→ Dataset extract
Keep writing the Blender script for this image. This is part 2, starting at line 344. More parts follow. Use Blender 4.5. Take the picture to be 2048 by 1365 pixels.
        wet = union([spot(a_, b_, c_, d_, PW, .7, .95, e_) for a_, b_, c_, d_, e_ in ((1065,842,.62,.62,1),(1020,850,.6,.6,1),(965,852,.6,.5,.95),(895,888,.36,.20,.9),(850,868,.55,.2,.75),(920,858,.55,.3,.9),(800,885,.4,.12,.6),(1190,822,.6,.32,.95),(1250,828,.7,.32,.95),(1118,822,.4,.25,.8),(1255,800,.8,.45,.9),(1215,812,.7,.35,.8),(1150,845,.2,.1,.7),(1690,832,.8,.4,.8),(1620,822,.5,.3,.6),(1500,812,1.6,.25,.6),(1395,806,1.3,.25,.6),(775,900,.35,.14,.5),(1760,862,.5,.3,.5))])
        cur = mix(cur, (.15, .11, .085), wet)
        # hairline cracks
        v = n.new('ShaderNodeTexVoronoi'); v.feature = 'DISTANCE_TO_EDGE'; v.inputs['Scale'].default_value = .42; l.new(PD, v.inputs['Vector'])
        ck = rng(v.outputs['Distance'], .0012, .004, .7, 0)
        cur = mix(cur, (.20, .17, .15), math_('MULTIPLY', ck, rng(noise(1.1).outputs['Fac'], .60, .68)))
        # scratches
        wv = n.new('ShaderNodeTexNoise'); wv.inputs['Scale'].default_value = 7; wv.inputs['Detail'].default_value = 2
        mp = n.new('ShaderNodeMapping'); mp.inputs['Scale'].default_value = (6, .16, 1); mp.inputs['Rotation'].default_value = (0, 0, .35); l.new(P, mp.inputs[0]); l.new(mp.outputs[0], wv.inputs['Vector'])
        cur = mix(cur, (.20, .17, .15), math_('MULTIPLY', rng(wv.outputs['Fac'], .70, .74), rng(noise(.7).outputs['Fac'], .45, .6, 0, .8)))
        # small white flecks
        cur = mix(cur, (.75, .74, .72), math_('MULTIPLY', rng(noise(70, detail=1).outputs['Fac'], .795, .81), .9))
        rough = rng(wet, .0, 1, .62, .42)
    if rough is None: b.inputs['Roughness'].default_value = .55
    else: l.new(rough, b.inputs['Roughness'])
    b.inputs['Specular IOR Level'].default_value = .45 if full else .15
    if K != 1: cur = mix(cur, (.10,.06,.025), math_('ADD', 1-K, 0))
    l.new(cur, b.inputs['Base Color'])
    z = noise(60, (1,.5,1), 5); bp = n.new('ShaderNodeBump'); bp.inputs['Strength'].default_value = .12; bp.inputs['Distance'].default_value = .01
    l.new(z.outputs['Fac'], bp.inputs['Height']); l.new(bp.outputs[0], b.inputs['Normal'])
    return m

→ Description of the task
Output the listing above exactly as it appears.

→ Answer for this exercise
Keep writing the Blender script for this image. This is part 2, starting at line 344. More parts follow. Use Blender 4.5. Take the picture to be 2048 by 1365 pixels.
        wet = union([spot(a_, b_, c_, d_, PW, .7, .95, e_) for a_, b_, c_, d_, e_ in ((1065,842,.62,.62,1),(1020,850,.6,.6,1),(965,852,.6,.5,.95),(895,888,.36,.20,.9),(850,868,.55,.2,.75),(920,858,.55,.3,.9),(800,885,.4,.12,.6),(1190,822,.6,.32,.95),(1250,828,.7,.32,.95),(1118,822,.4,.25,.8),(1255,800,.8,.45,.9),(1215,812,.7,.35,.8),(1150,845,.2,.1,.7),(1690,832,.8,.4,.8),(1620,822,.5,.3,.6),(1500,812,1.6,.25,.6),(1395,806,1.3,.25,.6),(775,900,.35,.14,.5),(1760,862,.5,.3,.5))])
        cur = mix(cur, (.15, .11, .085), wet)
        # hairline cracks
        v = n.new('ShaderNodeTexVoronoi'); v.feature = 'DISTANCE_TO_EDGE'; v.inputs['Scale'].default_value = .42; l.new(PD, v.inputs['Vector'])
        ck = rng(v.outputs['Distance'], .0012, .004, .7, 0)
        cur = mix(cur, (.20, .17, .15), math_('MULTIPLY', ck, rng(noise(1.1).outputs['Fac'], .60, .68)))
        # scratches
        wv = n.new('ShaderNodeTexNoise'); wv.inputs['Scale'].default_value = 7; wv.inputs['Detail'].default_value = 2
        mp = n.new('ShaderNodeMapping'); mp.inputs['Scale'].default_value = (6, .16, 1); mp.inputs['Rotation'].default_value = (0, 0, .35); l.new(P, mp.inputs[0]); l.new(mp.outputs[0], wv.inputs['Vector'])
        cur = mix(cur, (.20, .17, .15), math_('MULTIPLY', rng(wv.outputs['Fac'], .70, .74), rng(noise(.7).outputs['Fac'], .45, .6, 0, .8)))
        # small white flecks
        cur = mix(cur, (.75, .74, .72), math_('MULTIPLY', rng(noise(70, detail=1).outputs['Fac'], .795, .81), .9))
        rough = rng(wet, .0, 1, .62, .42)
    if rough is None: b.inputs['Roughness'].default_value = .55
    else: l.new(rough, b.inputs['Roughness'])
    b.inputs['Specular IOR Level'].default_value = .45 if full else .15
    if K != 1: cur = mix(cur, (.10,.06,.025), math_('ADD', 1-K, 0))
    l.new(cur, b.inputs['Base Color'])
    z = noise(60, (1,.5,1), 5); bp = n.new('ShaderNodeBump'); bp.inputs['Strength'].default_value = .12; bp.inputs['Distance'].default_value = .01
    l.new(z.outputs['Fac'], bp.inputs['Height']); l.new(bp.outputs[0], b.inputs['Normal'])
    return m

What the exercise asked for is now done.